No ano passado, o Brasil consolidou suas NDCs na COP26. O país assumiu o compromisso de reduzir a emissão de gases de efeito estufa em 37% até 2025 e 50% até 2030 em relação ao emitido em 2005. As metas preveem ainda atingir a neutralidade climática até 2050, zerar o desmatamento ilegal até 2028, restaurar e reflorestar 18 milhões de hectares de florestas para uso múltiplo até 2030 e alcançar a participação estimada entre 45% e 50% de energias renováveis na composição da matriz energética em 2030.
O que disseram os ministros
O ministro das Relações Exteriores, Carlos França, afirmou, durante o evento, que o governo brasileiro tem o dever de rejeitar que considerações climáticas sejam utilizadas como barreiras comerciais ilegais e garantiu que o Itamaraty vai trabalhar contramedidas “unilaterais arbitrárias com efeitos nocivos sobre a exportação de alimentos” do país na Organização Mundial do Comércio (OMC).
França garantiu que o país vai reforçar na COP27 a mensagem de que está comprometido com o Acordo de Paris e que o agronegócio é parte da solução ambiental, e não do problema.
O chanceler defendeu que os debates sobre o regime mundial de combate às mudanças do clima considerem a perspectivada segurança alimentar e energética, e pediu financiamento internacional adequado para apoiar o desenvolvimento de novas capacidades voltadas à redução do impacto das mudanças climáticas no setor.
O ministro disse também que é preciso uma parceria público-privada continuada para melhorar as informações sobre o desmatamento no país.
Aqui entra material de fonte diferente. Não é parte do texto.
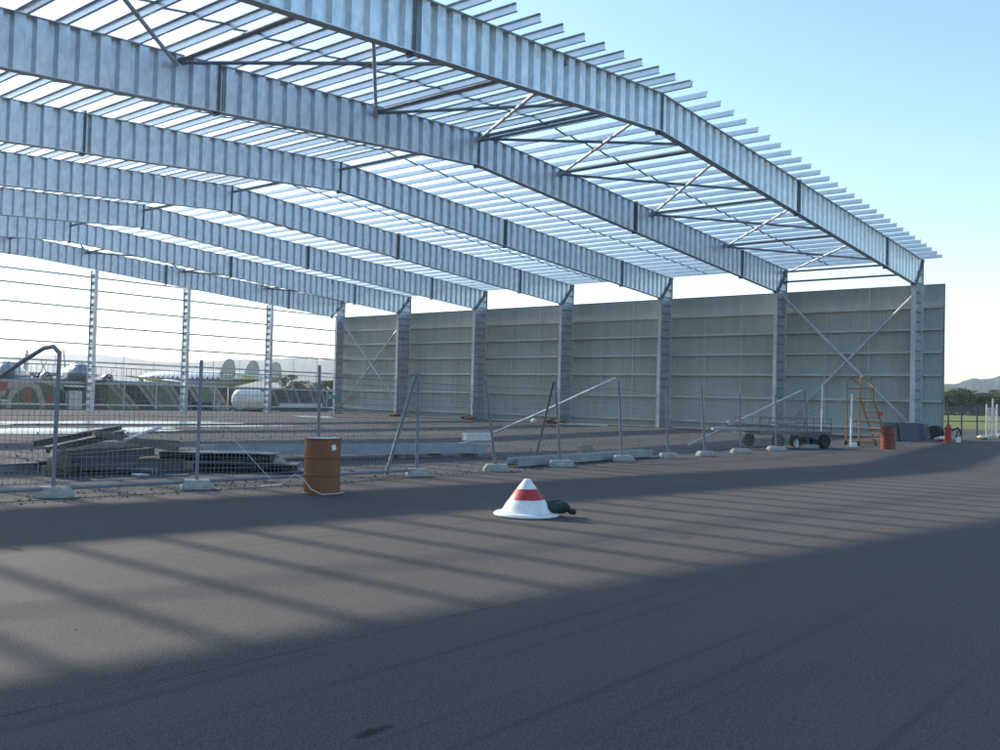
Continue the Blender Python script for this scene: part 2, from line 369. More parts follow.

França disse que os números divulgados atualmente confundem a opinião da população brasileira e dos estrangeiros. “Precisamos dispor de melhor informação possível, contar com dados seguros, verificáveis e incontestáveis, de maneira que possamos mostrar ao mundo a verdadeira realidade”.
Já o ministro da Agricultura, Marcos Montes, afirmou que a COP27 é uma oportunidade para o Brasil virar o jogo na narrativa ambiental. “Estamos em uma encruzilhada. A COP tem a complexa missão de falar sobre redução de emissão de gases de efeito estufa, mas também sobre segurança alimentar. É o ponto em que o Brasil pode vencer a narrativa, para mostrar que está produzindo”, afirmou no evento.